Work to be completed: Pictures excluded, return the lines below from the first through the line holding "56), .4, .6), t)".

— Start of Data to process —

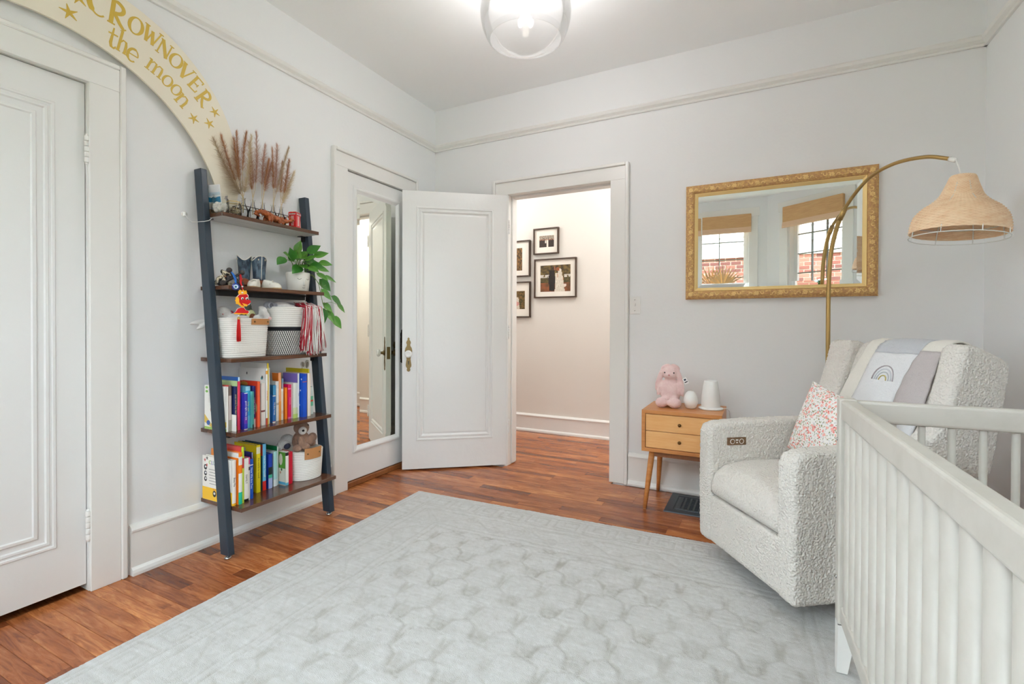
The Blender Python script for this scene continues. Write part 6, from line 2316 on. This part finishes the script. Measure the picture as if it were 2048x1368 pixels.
m.prism(CPR, -CW_ + .120, CW_ - .084, CM @ frame((0, 0, 0), (0, 1, 0), (0, 0, 1), (1, 0, 0)))
build(m, 'back_cushion', BOUCLE, t, mods=FSEAT)
m = MB()
xi = -CW_ + AT
m.box(xi - .002, xi + .006, .085, .175, .518, .552, CM, bev=.001)
cp = build(m, 'control_plate', mat('bronze_plate', c(128, 100, 76), .4, .5), t, label='bronze control plate with two round buttons')
for q, rad in ((.108, .0115), (.152, .0115)):
    for r0, r1, mt_ in ((rad, rad * .78, mat('button_white', c(226, 220, 212), .4)),):
        m = MB()
        m.lathe([(r1, 0), (r0, 0), (r0, .0012), (r1, .0012)], 18, CM @ T(xi + .006, q, .535) @ R(PI / 2, 'Y'), cap=False)
        build(m, 'button_ring', mt_, cp)
m = MB()
m.box(xi + .006, xi + .0068, .124, .136, .538, .544, CM)
m.box(xi + .006, xi + .0068, .126, .134, .527, .532, CM)
build(m, 'port', mat('button_white', c(226, 220, 212), .4), cp)
m = MB()
m.lathe([(.20, .0125), (.205, .016), (.205, .030), (.06, .034), (.055, .085)], 32, CM @ T(0, .40, 0))
m.box(-.20, .20, .22, .58, .060, .088, CM, bev=.004)
build(m, 'swivel_base', mat('bronze_base', c(110, 86, 56), .4, .6), t)


# blanket folded over the back cushion
def cush(s_):
    """point on the cushion profile by arc parameter: front bottom 0 .. over the crest"""
    P = CPR[1:11]
    d = [0]
    for a, b in zip(P[:-1], P[1:]):
        d.append(d[-1] + math.dist(a, b))
    q = s_
    for k in range(len(P) - 1):
        if q <= d[k + 1] or k == len(P) - 2:
            u = (q - d[k]) / (d[k + 1] - d[k])
            tx, tz = (P[k + 1][0] - P[k][0]) / (d[k + 1] - d[k]), (P[k + 1][1] - P[k][1]) / (d[k + 1] - d[k])
            return P[k][0] + (P[k + 1][0] - P[k][0]) * u, P[k][1] + (P[k + 1][1] - P[k][1]) * u, -tz, tx
    return None


def cush_s(s_):
    a = [cush(max(0, min(.70, s_ + k * .02))) for k in (-1, 0, 1)]
    v = [sum(p[i] for p in a) / 3 for i in range(4)]
    L = math.hypot(v[2], v[3])
    return v[0], v[1], v[2] / L, v[3] / L


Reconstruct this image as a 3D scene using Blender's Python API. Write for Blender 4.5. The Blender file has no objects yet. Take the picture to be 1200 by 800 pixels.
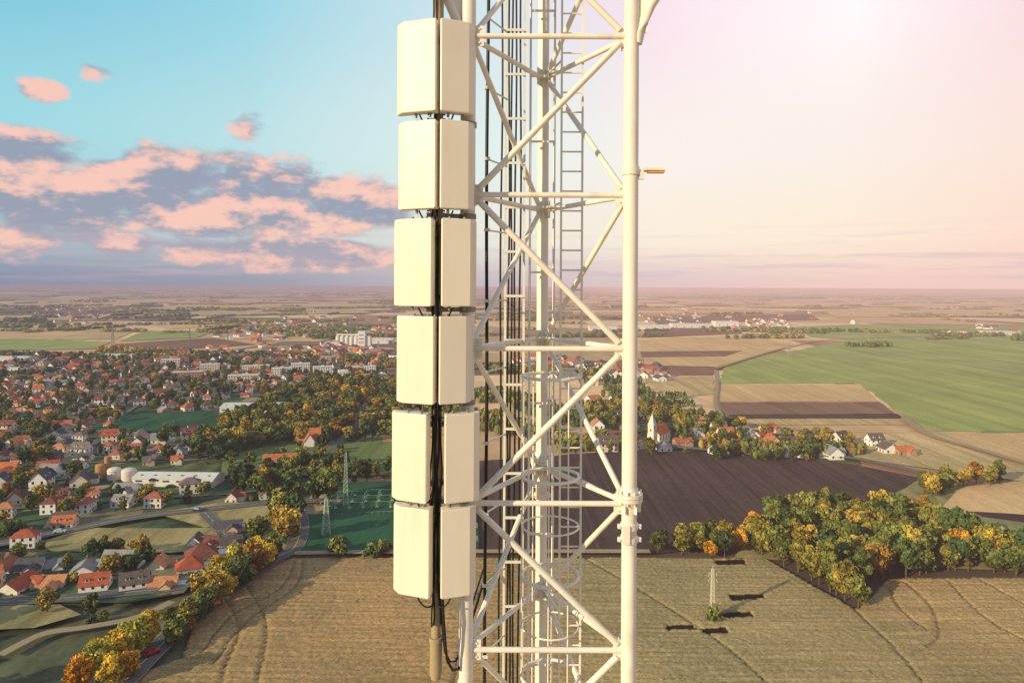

— End of Data to process —

The reply:
The Blender Python script for this scene continues. Write part 6, from line 2316 on. This part finishes the script. Measure the picture as if it were 2048x1368 pixels.
m.prism(CPR, -CW_ + .120, CW_ - .084, CM @ frame((0, 0, 0), (0, 1, 0), (0, 0, 1), (1, 0, 0)))
build(m, 'back_cushion', BOUCLE, t, mods=FSEAT)
m = MB()
xi = -CW_ + AT
m.box(xi - .002, xi + .006, .085, .175, .518, .552, CM, bev=.001)
cp = build(m, 'control_plate', mat('bronze_plate', c(128, 100, 76), .4, .5), t, label='bronze control plate with two round buttons')
for q, rad in ((.108, .0115), (.152, .0115)):
    for r0, r1, mt_ in ((rad, rad * .78, mat('button_white', c(226, 220, 212), .4)),):
        m = MB()
        m.lathe([(r1, 0), (r0, 0), (r0, .0012), (r1, .0012)], 18, CM @ T(xi + .006, q, .535) @ R(PI / 2, 'Y'), cap=False)
        build(m, 'button_ring', mt_, cp)
m = MB()
m.box(xi + .006, xi + .0068, .124, .136, .538, .544, CM)
m.box(xi + .006, xi + .0068, .126, .134, .527, .532, CM)
build(m, 'port', mat('button_white', c(226, 220, 212), .4), cp)
m = MB()
m.lathe([(.20, .0125), (.205, .016), (.205, .030), (.06, .034), (.055, .085)], 32, CM @ T(0, .40, 0))
m.box(-.20, .20, .22, .58, .060, .088, CM, bev=.004)
build(m, 'swivel_base', mat('bronze_base', c(110, 86, 56), .4, .6), t)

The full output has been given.